A histórica montagem se deu em 1961, com o grupo de Fernanda Montenegro, Fernando Torres, Mário Lago e grande elenco no Teatro Municipal, na Cinelândia carioca. Era comum no teatro rodrigueano o jornalismo ser representado por profissionais de ética, no mínimo, discutível. Em O beijo no asfalto, o dramaturgo parte de um fato: um homem comum cumpre o último desejo de um atropelado que, às portas da morte, pede um beijo na boca.
Um repórter de polícia faz matérias forjando um caso escandaloso de homossexualidade. Para dar veracidade à peça, Nelson faz com que esse jornalista, personagem chave do espetáculo – praticamente seu protagonista –, receba o nome verdadeiro do maior repórter dessa editoria no poderoso jornal Última Hora: Amado Ribeiro. Samuel Wainer, o dono do periódico na vida real – o mesmo no qual Nelson era sucesso há dez anos com sua coluna “A vida como ela é…” – também é mencionado em cena. E o próprio jornal é apresentado, na visão do escritor, como aquele que induz a chamada “opinião pública”, a mesma que execra aquele que beijou na boca, levando-o a uma morte trágica.

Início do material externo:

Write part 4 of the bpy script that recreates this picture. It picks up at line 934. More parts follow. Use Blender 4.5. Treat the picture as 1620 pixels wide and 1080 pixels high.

Luiz Fernando Mercadante – que atuou por grandes veículos como Jornal do Brasil e a revista Realidade – lembra que na estreia do espetáculo em questão, mais da metade da plateia era formada por jornalistas do Rio de Janeiro e de outros estados. “Corria o boato de que Nelson escrevia uma peça contra nós e a classe compareceu em peso”. Após o pano final, não teve o aplauso esperado. Os jornalistas saíram em silêncio e, no dia seguinte, alegaram que o autor retratava a redação de Última Hora e que todos os outros eram éticos no cotidiano. Mercadante viu a felicidade estampada no rosto de Amado Ribeiro durante a temporada. “Ele era pior do que na peça”, lembrava o jornalista. Mas, fora o Amado e Wainer, todos viraram a cara para Nelson, o que o fez sair do jornal.
A última coisa que o autor de O beijo no asfalto – e de outras 16 peças, além de romances e contos – deseja fazer é um retrato realista e agradável da vida urbana: o realismo, dizia ele, é uma “quase canalhice”. A fusão de memorialismo, reflexão, notícia e ficção em seu trabalho lembra a tradição satírica da imprensa russa da segunda metade do século 19, com debates políticos, morais e metafísicos em linguagem semicifrada para escapar à censura.
Nelson morreu afirmando que o grande autor de sua vida foi Dostoievski, tudo estava lá. E certamente se valeu de O duplo e Crime e castigo, entre outros, ao recusar o realismo e a ausência de tensão trágica, ao contrário da maioria. Ele nunca explicou em detalhes sua visão de Dostoievski, mas legou uma ou outra observação, como “a grande ficção nada tem a ver com o bom gosto” e “Dostoievski é o meu único professor de drama”. Não à toa, Nietzsche foi atento leitor do russo, a partir do qual elaborou a sua concepção de Super-Homem.
Para melhor ler os tempos que correm, falta-nos alguém como Nelson no Jornalismo. Para melhor traduzir esses trás dos fatos, tão plenos de som e fúria.